--- PROBLEM STATEMENT ---
Search the data for the string "script" and extract every line where it appears.

--- PROVIDED RECORDS ---
:::
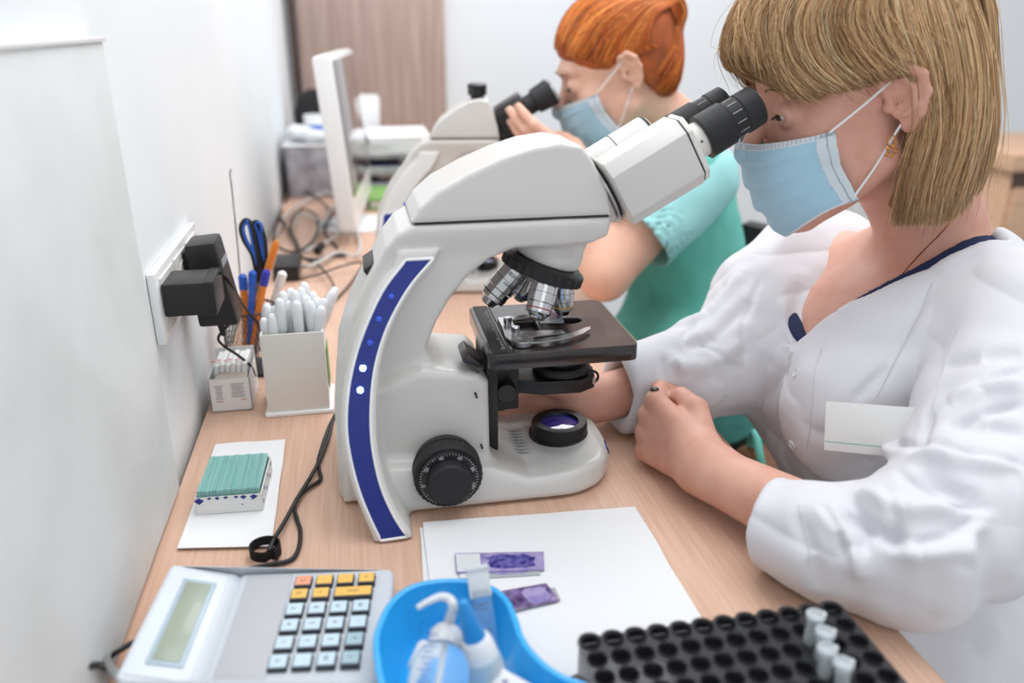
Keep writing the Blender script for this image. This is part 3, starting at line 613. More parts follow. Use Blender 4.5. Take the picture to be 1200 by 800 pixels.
def face_mask(h, parent, S=1.0, straps=((.060, .060), (.0, 0))):
    """pleated mask around nose, cheeks and chin"""
    nu, nv = 49, 43; P = np.zeros((nu, nv, 3))
    for i in range(nu):
        a = -1 + 2 * i / (nu - 1)
        for j in range(nv):
            v = j / (nv - 1); c = abs(a)
            xf = np.interp(v, [0, .12, .4, .7, 1], [.118, .121, .117, .108, .086]); zf = np.interp(v, [0, 1], [-.014, -.120])
            xs = np.interp(v, [0, .5, 1], [.052, .047, .030]); zs = np.interp(v, [0, 1], [-.010, -.082]); ys = np.interp(v, [0, 1], [.0655, .060])
            t = c * math.pi / 2; k = math.sin(t) ** 1.5; x = xs + (xf - xs) * math.cos(t) ** .85; z = zf + (zs - zf) * k ** .9; y = ys * math.sin(t) ** .80
            pl = .0024 * (((v * 4.2) % 1) ** 1.5) * (1.6 if .15 < v < .95 else .3) * math.cos(t * .9)
            P[i, j] = (x + pl, np.sign(a) * y, z)
    n = vnoise(P.reshape(-1, 3) * 38 + 5, 3).reshape(nu, nv) * .0014; P[..., 0] += n; P[..., 1] += np.sign(P[..., 1]) * n * .5
    W = h.w(P.reshape(-1, 3)).reshape(P.shape)
    # stay outside the face
    for _ in range(2):
        flat = W.reshape(-1, 3); dd = h.sdf(flat); cen = h.w((.02, 0, -.05)); dirv = flat - cen; dirv /= np.linalg.norm(dirv, axis=1)[:, None]; W = (flat + dirv * np.maximum(.0035 - dd, 0)[:, None]).reshape(P.shape)
    mk = MB().grid(W, .0012).build('face_mask', 'mask', parent, angle=22)
    out = unit(h.R[0])
    def band(sl, name):
        Q = W[sl]; du = np.gradient(Q, axis=0); dv = np.gradient(Q, axis=1); N = np.cross(du, dv); N /= np.linalg.norm(N, axis=2)[..., None] + 1e-9
        c0 = h.w((.0, 0, -.05)); sgn = np.sign(((Q - c0) * N).sum(2))[..., None]; MB().grid(Q + N * sgn * .0011, 0.0006).build(name, 'mask_edge', mk, angle=60)
    band((slice(None), slice(0, 4)), 'nose_band'); band((slice(0, 4), slice(None)), 'side_binding'); band((slice(nu - 4, nu), slice(None)), 'side_binding'); band((slice(None), slice(nv - 2, nv)), 'chin_binding')
    st = MB()
    for v in (1, 2.6):
        j = int(v); 
        for i in range(2, nu - 2): p = W[i, j]; c = unit(p - h.w((.0, 0, -.05))); st.box(p + c * .0022, (.0012, .0012, .0006))
    for side in (1, nu - 2):
        for j in range(1, nv - 1): p = W[side, j]; c = unit(p - h.w((.0, 0, -.05))); st.box(p + c * .0022, (.0010, .0010, .0010))
    st.build('stitching', 'greyink', mk)
    for sg, i in ((-1, 1), (1, nu - 2)):
        e0 = h.w((-.012, sg * .078, .036)); e1 = h.w((-.020, sg * .080, .014)); e2 = h.w((-.004, sg * .073, -.020))
        a = W[i, 1]; b = W[i, nv - 2]
        mid1 = (a + e0) / 2 + h.R[1] * sg * .004; mid2 = (b + e2) / 2 + h.R[1] * sg * .003
        MB().tube([a, mid1, e0], .0013, 6, 6).build('ear_loop', 'elastic', mk); MB().tube([b, mid2, e2, h.w((-.016, sg * .075, -.004))], .0013, 6, 6).build('ear_loop', 'elastic', mk)
    return mk
def hand_sdf(P, W, f, p, t, s, curls, thumb, spread=0.0):
    """W wrist, f towards the fingers, p palm normal, t towards the thumb"""
    f, p, t = unit(f), unit(p), unit(t)
    def L(a, b, c): return W + s * (f * a + t * b + p * c)
    ks = [(.088, .029), (.091, .010), (.087, -.010), (.079, -.028)]; d = cone(P, L(-.01, .006, 0), L(.02, .006, 0), .022 * s, .021 * s)
    for i, (a, b) in enumerate(ks): d = smin(d, cone(P, L(.012, b * .45 + .003, 0), L(a, b, 0), .0165 * s, .0112 * s), .010 * s)
    d = smin(d, cone(P, L(.02, -.012, .006), L(.07, -.024, .006), .014 * s, .011 * s), .012 * s)
    fl = [(.041, .025, .021), (.046, .029, .022), (.042, .027, .021), (.033, .020, .018)]; rr = [.0093, .0095, .0088, .0078]; out = []; tips = []
    for i, (a, b) in enumerate(ks):
        c = curls[i] if hasattr(curls[0], '__len__') else curls; q = L(a, b, 0); an = 0; sp = spread * (1.5 - i); fd = unit(f + t * sp); r = rr[i] * s; g = None; pts = [q]
        for k in range(3): an += math.radians(c[k]); q = q + s * fl[i][k] * (fd * math.cos(an) + p * math.sin(an)); pts.append(q)
        g = chain(P, pts, [r * 1.12, r, r * .93, r * .80], .002); g = smin(g, sph(P, pts[1], r * 1.06), .003); out.append(g); tips.append((pts[-1], unit(pts[-1] - pts[-2]), fd * -math.sin(an) * -1, an))
    fing = out[0]
    for g in out[1:]: fing = smin(fing, g, .0015)
    d = smin(d, fing, .006 * s)
    tp = [L(*q) for q in thumb]; th = chain(P, tp, [.0155 * s, .0125 * s, .0105 * s, .0088 * s], .004); d = smin(d, th, .009 * s)
    return d, tips, tp
def nails(tips, p, f, s, parent, r=.0078):
    for q, dr, _, an in tips:
        n = unit(unit(f) * math.sin(an) - unit(p) * math.cos(an)); side = np.cross(dr, n); R = np.array([dr, side, n]).T
        V = MB(); pts = []
        for k in range(12): a = 2 * math.pi * k / 12; pts.append((math.cos(a) * .0058, math.sin(a) * .0052))
        bot = [q + R @ np.array([x, y, r * s * .80 - y * y * 60]) for x, y in pts]; top = [b + n * .0007 for b in bot]; V.hexa(bot, top).build('fingernail', 'nail', parent, angle=60)
def hair_from_guides(guides, f, n, k, rng, jit, world_shift=.0, off=.001):
    """guides: lists of photo points lying on the hair surface f; strands are blended between neighbouring guides"""
    G = []
    for g in guides:
        P = []; last = None
        for q in smooth(g, 4):
            h_ = hit(q[0], q[1], f, off=off)
            if h_ is None:
                if last is None: continue
                h_ = last
            P.append(h_); last = h_
        P = np.array(P); t = np.linspace(0, 1, len(P)); T = np.linspace(0, 1, k); G.append(np.stack([np.interp(T, t, P[:, a]) for a in range(3)], 1))
    G = np.array(G); m_ = len(G); out = []
    for _ in range(n):
        u = rng.random() * (m_ - 1); i = min(int(u), m_ - 2); a = u - i; s = G[i] * (1 - a) + G[i + 1] * a
        out.append(s)
    L = np.array(out); ph = rng.random((n, 1)) * 6.28; T = np.linspace(0, 1, k)[None]
    amp = jit * (.3 + T) * rng.normal(size=(n, 1)); wv = jit * .35 * np.sin(T * rng.uniform(2, 5, (n, 1)) + ph)
    L = L + (amp + wv)[..., None] * np.array([.7, 0, .7]); L[..., 1] += (rng.random((n, 1)) - .5) * jit * 1.2
    # trim both ends a little at random, and push back onto the hair surface
    tgt = np.repeat(rng.random(n) ** 1.5 * .006 + .0004, k)
    for _ in range(2):
        fl = L.reshape(-1, 3); d = f(fl); e = .003; g = np.stack([f(fl + np.eye(3)[i] * e) - d for i in range(3)], 1) / e; g /= np.linalg.norm(g, axis=1)[:, None] + 1e-6
        mv = np.clip(tgt - d, -.006, .02); L = (fl + g * mv[:, None]).reshape(n, k, 3)
    return L
def tints(n, base, rng, cl=0.5, u=None):
    B = np.array([srgb(c) for c in base]); i = rng.integers(0, len(B), n); c = B[i] * (1 + rng.normal(size=(n, 1)) * .12); return np.clip(c, 0, 1)

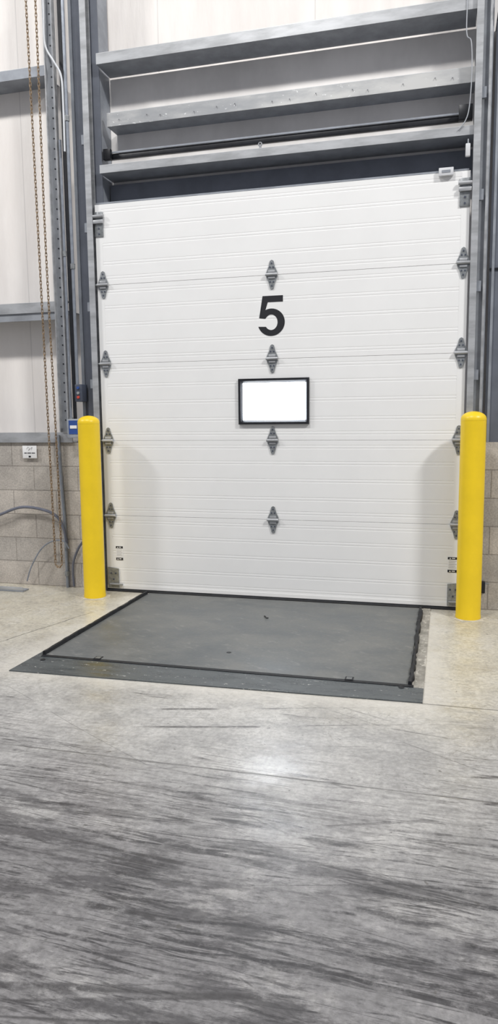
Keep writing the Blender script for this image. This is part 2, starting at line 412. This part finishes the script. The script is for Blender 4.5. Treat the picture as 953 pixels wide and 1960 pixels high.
:::
--- TASK RESULT ---
Keep writing the Blender script for this image. This is part 3, starting at line 613. More parts follow. Use Blender 4.5. Take the picture to be 1200 by 800 pixels.
Keep writing the Blender script for this image. This is part 2, starting at line 412. This part finishes the script. The script is for Blender 4.5. Treat the picture as 953 pixels wide and 1960 pixels high.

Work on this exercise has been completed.